Une semaine après l’adoption du plan d’austérité grec, Moody’s
a abaissé en catégorie spéculative (junk bonds)la note des
obligations du gouvernement du Portugal. Quelques jours plus tard, un
assaut combiné des fonds spéculatifs et des agences de notation ont
entraîné à la hausse les obligations du gouvernement italien et
précipité une quasi panique au sujet de la dette souveraine de ce
pays.
Cette démarche des marchés financiers a été faite suite à des
rapports selon lesquels le plan d’austérité convenu par le
gouvernement italien pourrait être atténué au cours de son passage
au parlement. En réponse à l’offensive du marché, le ministre
italien des Finances a annoncé qu'il doublait l’ensemble des
coupes à faire dans les dépenses sociales au cours des trois ans et
demi à venir. En l’espace de quelques jours, un plan d’austérité
radical a été adopté pour la troisième économie d’Europe.

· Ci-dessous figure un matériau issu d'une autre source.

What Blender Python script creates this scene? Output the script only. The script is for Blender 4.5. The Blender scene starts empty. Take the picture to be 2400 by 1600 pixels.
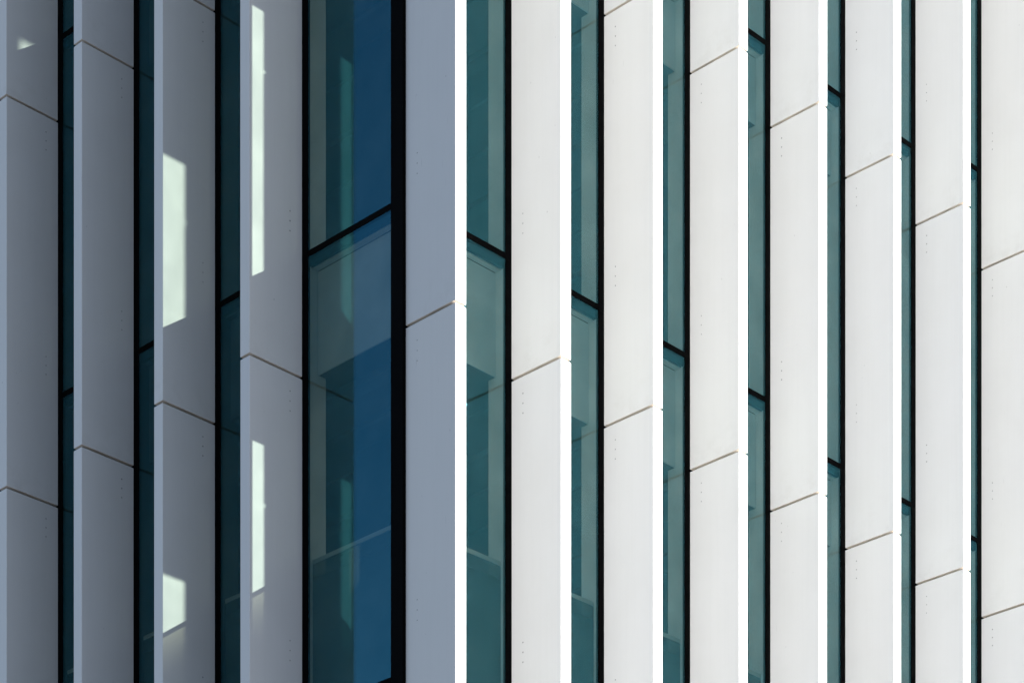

En début de semaine, les ministres européens des Finances ont tenu
une réunion d’urgence pour discuter des moyens de calmer les
marchés. Faisant une concession majeure, ils ont accepté de revenir
sur leur politique actuelle et de dégager les ressources nécessaires
du Fonds européen de sauvetage de l’Union européenne (FESF) pour
un rachat direct de la dette grecque.
Les marchés ont réagi à cette concession par une nouvelle
offensive. Moody’s a dégradé mardi dans la catégorie spéculative
la dette de l’Irlande et mercredi, Fitch Ratings a déclassé la
dette souveraine grecque en déclarant qu’un défaut de paiement de
la Grèce était une « possibilité réelle ».
Dans le même temps, les principales agences de notation plaçaient
le gouvernement américain sous surveillance, mettant en garde que si
le plafond de la dette n’était pas relevé d’ici le 2 août ceci
correspondrait à un défaut de paiement.
Ces développements prouvent qu’il n’y a pas de solution
pacifique ou rationnelle à la crise de la dette européenne dans le
cadre de l’ordre économique et politique actuel. Cela est dû au
fait que la dette souveraine et la crise de l’euro sont
l’expression non simplement d’un déclin conjoncturel mais aussi
d’une crise fondamentale et systémique du système capitaliste
mondial.
Le krach de Wall Street en septembre 2008 était la conséquence de
décennies de spéculations financières irresponsables dont le
centre était aux Etats-Unis mais qui sont de plus en plus courantes
dans l’ensemble des principaux pays capitalistes. Une montagne de
dettes a été créée pour financer l’enrichissement sans
précédent de l’élite dirigeante et ce processus de création de
fortune s'est progressivement séparé de la création de valeurs
réelles.
En fait, l’accroissement de l’aristocratie financière est fondé
sur la destruction de l’industrie et de l’infrastructure
productive aux Etats-Unis et dans d’autres pays capitalistes
développés et une attaque impitoyable contre les emplois, les
salaires et le niveau de vie de la classe ouvrière.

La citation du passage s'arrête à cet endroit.